2. Urbanisation

Africa

Africa

In the year 2000, Asia and Africa were the least urbanised continents, but the future population growth and rapid urbanisation will occur in Africa and Asia, especially in sub-Saharan Africa (Dutt, Noble 2003, Soja, Kanai 2007).
The development and growth of cities in Africa is producing regional differences with some giant congested areas like Cairo, Lagos and Kinshasa (Gresh 2007).

Though Africa is predominantly rural, it has 37.3% living in urban areas in 1999, a growth rate of around 4%. In some countries of sub-Saharan Africa the urbanisation rate exceeds 4 to 5% per year. Sub-Saharan Africa is urbanising faster than any other continent (some cities grow more than 10% annually, implying that the population doubles every decade) that it can expect an urban majority by around 2030 (UN-HABITAT 2001).
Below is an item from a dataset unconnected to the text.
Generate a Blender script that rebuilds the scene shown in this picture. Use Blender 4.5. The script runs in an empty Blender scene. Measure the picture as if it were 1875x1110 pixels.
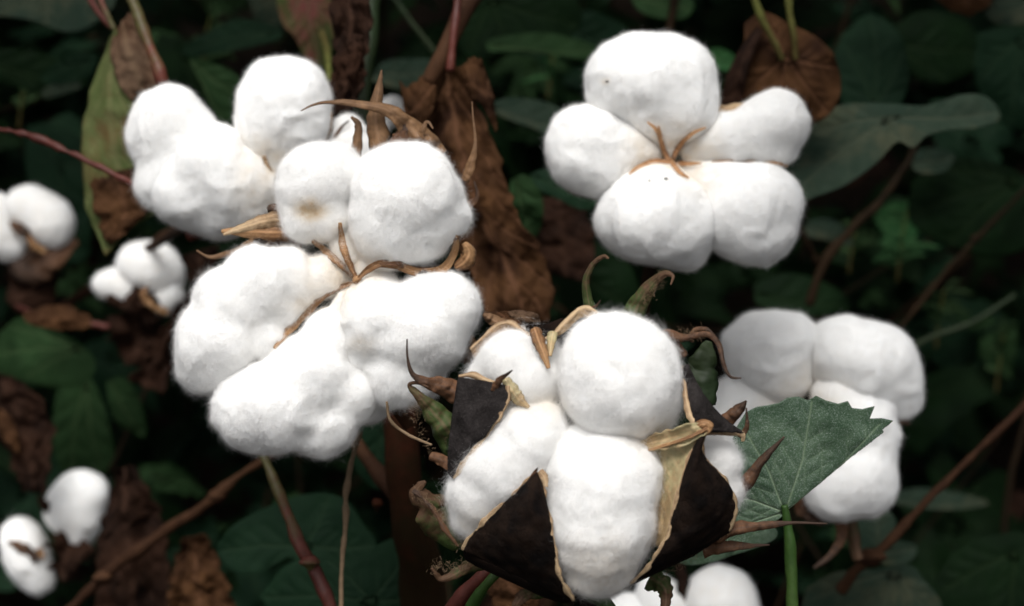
import bpy, bmesh, math, random
import numpy as np
from mathutils import Vector, Matrix

random.seed(7); RNG = np.random.RandomState(7)
scene = bpy.context.scene
col = scene.collection

# ------------------------------------------------------------------ camera
FOC, SENS, RW, RH = 70.0, 36.0, 1875.0, 1110.0
CAM = Vector((0, 0, 1.02)); PITCH = math.radians(30)
cd = bpy.data.cameras.new('camera'); cam = bpy.data.objects.new('camera', cd); col.objects.link(cam)
cam.location = CAM; cam.rotation_euler = (math.radians(90) - PITCH, 0, 0)
cd.lens = FOC; cd.sensor_width = SENS; cd.clip_start = 0.02; cd.clip_end = 200
cd.dof.use_dof = True; cd.dof.focus_distance = 0.622; cd.dof.aperture_fstop = 9.5; cd.dof.aperture_blades = 7
scene.camera = cam

# ------------------------------------------------------------------ daylight
SUN_EL, SUN_AZ = math.radians(76), math.radians(200)     # azimuth: clockwise from +Y
w = bpy.data.worlds.new('World'); scene.world = w; w.use_nodes = True
nt = w.node_tree; bg = nt.nodes['Background']
sky = nt.nodes.new('ShaderNodeTexSky'); sky.sky_type = 'NISHITA'; sky.sun_disc = False
sky.sun_elevation = SUN_EL; sky.sun_rotation = SUN_AZ; sky.dust_density = 6; sky.ozone_density = 1
hs = nt.nodes.new('ShaderNodeHueSaturation'); hs.inputs['Saturation'].default_value = 0.22   # overcast, nearly grey
nt.links.new(sky.outputs[0], hs.inputs['Color']); nt.links.new(hs.outputs[0], bg.inputs[0])
bg.inputs[1].default_value = 0.07
sl = bpy.data.lights.new('sun', 'SUN'); sl.energy = 1.4; sl.angle = math.radians(28); sl.color = (1, 0.985, 0.96)
so = bpy.data.objects.new('sun', sl); col.objects.link(so)
sd = Vector((math.sin(SUN_AZ) * math.cos(SUN_EL), math.cos(SUN_AZ) * math.cos(SUN_EL), math.sin(SUN_EL)))
so.rotation_euler = sd.to_track_quat('Z', 'Y').to_euler(); so.location = (0, 0, 4)
scene.view_settings.view_transform = 'Standard'; scene.view_settings.look = 'None'
scene.view_settings.exposure = 1.06; scene.view_settings.gamma = 1
scene.render.resolution_x = 1024; scene.render.resolution_y = 606

# ------------------------------------------------------------------ frames
cF = np.array([0, math.cos(PITCH), -math.sin(PITCH)]); cR = np.array([1.0, 0, 0]); cU = np.array([0, math.sin(PITCH), math.cos(PITCH)])
C0 = np.array(CAM); KK = SENS / FOC / RW

def W(x, y, d):
    return C0 + d * (cF + (x - RW / 2) * KK * cR - (y - RH / 2) * KK * cU)

class Fr:
    """rigid, undistorted working frame standing at one depth (1 unit = k metres; z points back to the viewer)"""
    def __init__(s, cx, cy, d):
        s.c = np.array([cx, cy, 0.0]); s.d = d; s.k = d * KK; s.o = W(cx, cy, d)
    def w(s, P):                                    # -> coordinates relative to s.o
        Q = (np.asarray(P, float) - s.c) * s.k
        return Q[..., 0:1] * cR - Q[..., 1:2] * cU - Q[..., 2:3] * cF

# ------------------------------------------------------------------ noise
def _h(ix, iy, iz, seed):
    n = (ix * 73856093) ^ (iy * 19349663) ^ (iz * 83492791) ^ (seed * 2654435)
    n = (n ^ (n >> 13)) & 0x7fffffff; n = (n * 1274126177) & 0x7fffffff; n = (n ^ (n >> 15)) & 0x7fffffff
    return (n % 100003) / 100003.0
def noise(P, seed=0):
    P = np.asarray(P, float); I = np.floor(P).astype(np.int64); f = P - I; u = f * f * f * (f * (f * 6 - 15) + 10)
    r = 0
    for a in (0, 1):
        for b in (0, 1):
            for c in (0, 1):
                wgt = (u[..., 0] if a else 1 - u[..., 0]) * (u[..., 1] if b else 1 - u[..., 1]) * (u[..., 2] if c else 1 - u[..., 2])
                r = r + wgt * _h(I[..., 0] + a, I[..., 1] + b, I[..., 2] + c, seed)
    return r * 2 - 1
def fbm(P, seed=0, o=3):
    r = 0; a = 1.0
    for i in range(o): r = r + a * noise(np.asarray(P) * (2.03 ** i), seed + i * 17); a *= .5
    return r

def catmull(P, n):
    P = np.asarray(P, float)
    if len(P) == 2: t = np.linspace(0, 1, n)[:, None]; return P[0] * (1 - t) + P[1] * t
    Q = np.vstack([2 * P[0] - P[1], P, 2 * P[-1] - P[-2]]); m = len(P) - 1
    u = np.linspace(0, m - 1e-9, n); i = u.astype(int); t = (u - i)[:, None]
    a, b, c, d = Q[i], Q[i + 1], Q[i + 2], Q[i + 3]
    return .5 * (2 * b + (c - a) * t + (2 * a - 5 * b + 4 * c - d) * t ** 2 + (3 * b - a - 3 * c + d) * t ** 3)
def norm(v): return v / (np.linalg.norm(v, axis=-1, keepdims=True) + 1e-12)

# ------------------------------------------------------------------ materials
def nodes(name):
    m = bpy.data.materials.new(name); m.use_nodes = True; t = m.node_tree
    b = t.nodes['Principled BSDF']; out = t.nodes['Material Output']
    return m, t, b, out
def N(t, ty, **kw):
    n = t.nodes.new(ty)
    for k, v in kw.items(): setattr(n, k, v)
    return n
def mixc(t, fac, a, b):
    n = N(t, 'ShaderNodeMix', data_type='RGBA')
    for s, v in ((0, fac), (6, a), (7, b)):
        if hasattr(v, 'links') or isinstance(v, bpy.types.NodeSocket): t.links.new(v, n.inputs[s])
        elif s == 0: n.inputs[0].default_value = v
        else: n.inputs[s].default_value = (*v, 1)
    return n.outputs[2]
def tex(t, scale, detail=3, rough=.55, dist=0):
    c = N(t, 'ShaderNodeTexCoord'); n = N(t, 'ShaderNodeTexNoise'); n.inputs['Scale'].default_value = scale
    n.inputs['Detail'].default_value = detail; n.inputs['Roughness'].default_value = rough; n.inputs['Distortion'].default_value = dist
    t.links.new(c.outputs['Object'], n.inputs['Vector']); return n.outputs['Fac']
def ramp(t, src, a, b, lo=0.0, hi=1.0):
    n = N(t, 'ShaderNodeMapRange'); n.inputs[1].default_value = a; n.inputs[2].default_value = b
    n.inputs[3].default_value = lo; n.inputs[4].default_value = hi; t.links.new(src, n.inputs[0]); return n.outputs[0]
def attr(t, nm): n = N(t, 'ShaderNodeAttribute'); n.attribute_name = nm; return n.outputs['Fac']
def math2(t, op, a, b):
    n = N(t, 'ShaderNodeMath', operation=op)
    for i, v in enumerate((a, b)):
        if isinstance(v, bpy.types.NodeSocket): t.links.new(v, n.inputs[i])
        else: n.inputs[i].default_value = v
    return n.outputs[0]
def bump(t, b, src, strength, dist):
    n = N(t, 'ShaderNodeBump'); n.inputs['Strength'].default_value = strength; n.inputs['Distance'].default_value = dist
    t.links.new(src, n.inputs['Height']); t.links.new(n.outputs[0], b.inputs['Normal']); return n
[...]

Slum inhabitants in Nairobi

In 1960 Johannesburg was the only city exceeding 1 million inhabitants in sub-Saharan Africa, in 1970 there were four (Cape Town, Johannesburg, Kinshasa and Lagos). By 2010, sub-Saharan Africa will have at least 33 cities of more than 1 million inhabitants, two cities exceeding 5 million (Cairo and Lagos) and one (Lagos) having more than 13 million people (UN-HABITAT 2001).

 

Cairo

The Cairo metropolitan area has increased from 2.4 million in 1965 to about 10 million today and is predicted to reach 11.5 million by 2015. Within the city, population densities are some of the highest in the world and the urban area is now more than 400 square kilometers in extent. The next big city, Alexandria is about 200 km away, but the spread of low-density residential developments probably will merge both cities into a single and huge Nile Delta metropolis in the future (UN-HABITAT 2001).

Tasks: 1. Describe the urbanisation process in Africa.
2. Explain the particularities of this urbanisation process.